* [DATA EXTRACT]
——

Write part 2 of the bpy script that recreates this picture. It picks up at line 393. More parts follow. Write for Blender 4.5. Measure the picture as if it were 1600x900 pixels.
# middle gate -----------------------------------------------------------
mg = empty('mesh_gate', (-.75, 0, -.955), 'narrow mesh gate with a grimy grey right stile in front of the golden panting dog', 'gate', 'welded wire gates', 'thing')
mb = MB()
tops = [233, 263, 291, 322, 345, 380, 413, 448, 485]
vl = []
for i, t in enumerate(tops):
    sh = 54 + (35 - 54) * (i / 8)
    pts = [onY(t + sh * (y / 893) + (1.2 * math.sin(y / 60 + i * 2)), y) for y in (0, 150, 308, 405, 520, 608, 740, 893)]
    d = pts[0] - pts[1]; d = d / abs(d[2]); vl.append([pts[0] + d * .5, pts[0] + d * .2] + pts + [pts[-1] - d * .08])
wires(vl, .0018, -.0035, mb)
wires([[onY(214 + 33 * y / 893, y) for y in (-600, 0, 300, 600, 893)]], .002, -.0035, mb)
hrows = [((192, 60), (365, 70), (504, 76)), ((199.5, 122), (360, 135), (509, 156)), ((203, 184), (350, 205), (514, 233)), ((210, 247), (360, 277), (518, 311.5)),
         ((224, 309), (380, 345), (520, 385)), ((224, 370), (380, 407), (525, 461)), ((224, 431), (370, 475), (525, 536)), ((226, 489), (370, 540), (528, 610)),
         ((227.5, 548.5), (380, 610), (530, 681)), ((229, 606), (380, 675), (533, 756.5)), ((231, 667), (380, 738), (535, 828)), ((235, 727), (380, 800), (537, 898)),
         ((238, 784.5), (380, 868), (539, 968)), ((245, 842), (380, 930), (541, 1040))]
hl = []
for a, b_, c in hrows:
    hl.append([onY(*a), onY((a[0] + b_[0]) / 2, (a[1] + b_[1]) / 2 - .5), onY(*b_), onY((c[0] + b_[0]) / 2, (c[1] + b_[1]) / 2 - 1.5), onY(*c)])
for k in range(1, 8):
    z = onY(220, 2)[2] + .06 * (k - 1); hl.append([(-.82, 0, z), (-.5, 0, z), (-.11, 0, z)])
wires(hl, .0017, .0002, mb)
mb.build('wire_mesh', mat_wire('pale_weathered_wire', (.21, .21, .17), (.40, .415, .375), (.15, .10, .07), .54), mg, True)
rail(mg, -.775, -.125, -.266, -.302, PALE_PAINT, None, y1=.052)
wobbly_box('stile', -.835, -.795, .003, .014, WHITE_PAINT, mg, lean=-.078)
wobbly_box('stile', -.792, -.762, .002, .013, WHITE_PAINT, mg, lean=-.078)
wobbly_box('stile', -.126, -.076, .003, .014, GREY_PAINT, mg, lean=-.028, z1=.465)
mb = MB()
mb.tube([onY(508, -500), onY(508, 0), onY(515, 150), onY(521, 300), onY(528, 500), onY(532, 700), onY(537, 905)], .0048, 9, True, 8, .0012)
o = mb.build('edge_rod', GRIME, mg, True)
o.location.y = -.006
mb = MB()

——

* [DIRECTIONS]
Give back all the data exactly as written.

* [THE ANSWER]
Write part 2 of the bpy script that recreates this picture. It picks up at line 393. More parts follow. Write for Blender 4.5. Measure the picture as if it were 1600x900 pixels.
# middle gate -----------------------------------------------------------
mg = empty('mesh_gate', (-.75, 0, -.955), 'narrow mesh gate with a grimy grey right stile in front of the golden panting dog', 'gate', 'welded wire gates', 'thing')
mb = MB()
tops = [233, 263, 291, 322, 345, 380, 413, 448, 485]
vl = []
for i, t in enumerate(tops):
    sh = 54 + (35 - 54) * (i / 8)
    pts = [onY(t + sh * (y / 893) + (1.2 * math.sin(y / 60 + i * 2)), y) for y in (0, 150, 308, 405, 520, 608, 740, 893)]
    d = pts[0] - pts[1]; d = d / abs(d[2]); vl.append([pts[0] + d * .5, pts[0] + d * .2] + pts + [pts[-1] - d * .08])
wires(vl, .0018, -.0035, mb)
wires([[onY(214 + 33 * y / 893, y) for y in (-600, 0, 300, 600, 893)]], .002, -.0035, mb)
hrows = [((192, 60), (365, 70), (504, 76)), ((199.5, 122), (360, 135), (509, 156)), ((203, 184), (350, 205), (514, 233)), ((210, 247), (360, 277), (518, 311.5)),
         ((224, 309), (380, 345), (520, 385)), ((224, 370), (380, 407), (525, 461)), ((224, 431), (370, 475), (525, 536)), ((226, 489), (370, 540), (528, 610)),
         ((227.5, 548.5), (380, 610), (530, 681)), ((229, 606), (380, 675), (533, 756.5)), ((231, 667), (380, 738), (535, 828)), ((235, 727), (380, 800), (537, 898)),
         ((238, 784.5), (380, 868), (539, 968)), ((245, 842), (380, 930), (541, 1040))]
hl = []
for a, b_, c in hrows:
    hl.append([onY(*a), onY((a[0] + b_[0]) / 2, (a[1] + b_[1]) / 2 - .5), onY(*b_), onY((c[0] + b_[0]) / 2, (c[1] + b_[1]) / 2 - 1.5), onY(*c)])
for k in range(1, 8):
    z = onY(220, 2)[2] + .06 * (k - 1); hl.append([(-.82, 0, z), (-.5, 0, z), (-.11, 0, z)])
wires(hl, .0017, .0002, mb)
mb.build('wire_mesh', mat_wire('pale_weathered_wire', (.21, .21, .17), (.40, .415, .375), (.15, .10, .07), .54), mg, True)
rail(mg, -.775, -.125, -.266, -.302, PALE_PAINT, None, y1=.052)
wobbly_box('stile', -.835, -.795, .003, .014, WHITE_PAINT, mg, lean=-.078)
wobbly_box('stile', -.792, -.762, .002, .013, WHITE_PAINT, mg, lean=-.078)
wobbly_box('stile', -.126, -.076, .003, .014, GREY_PAINT, mg, lean=-.028, z1=.465)
mb = MB()
mb.tube([onY(508, -500), onY(508, 0), onY(515, 150), onY(521, 300), onY(528, 500), onY(532, 700), onY(537, 905)], .0048, 9, True, 8, .0012)
o = mb.build('edge_rod', GRIME, mg, True)
o.location.y = -.006
mb = MB()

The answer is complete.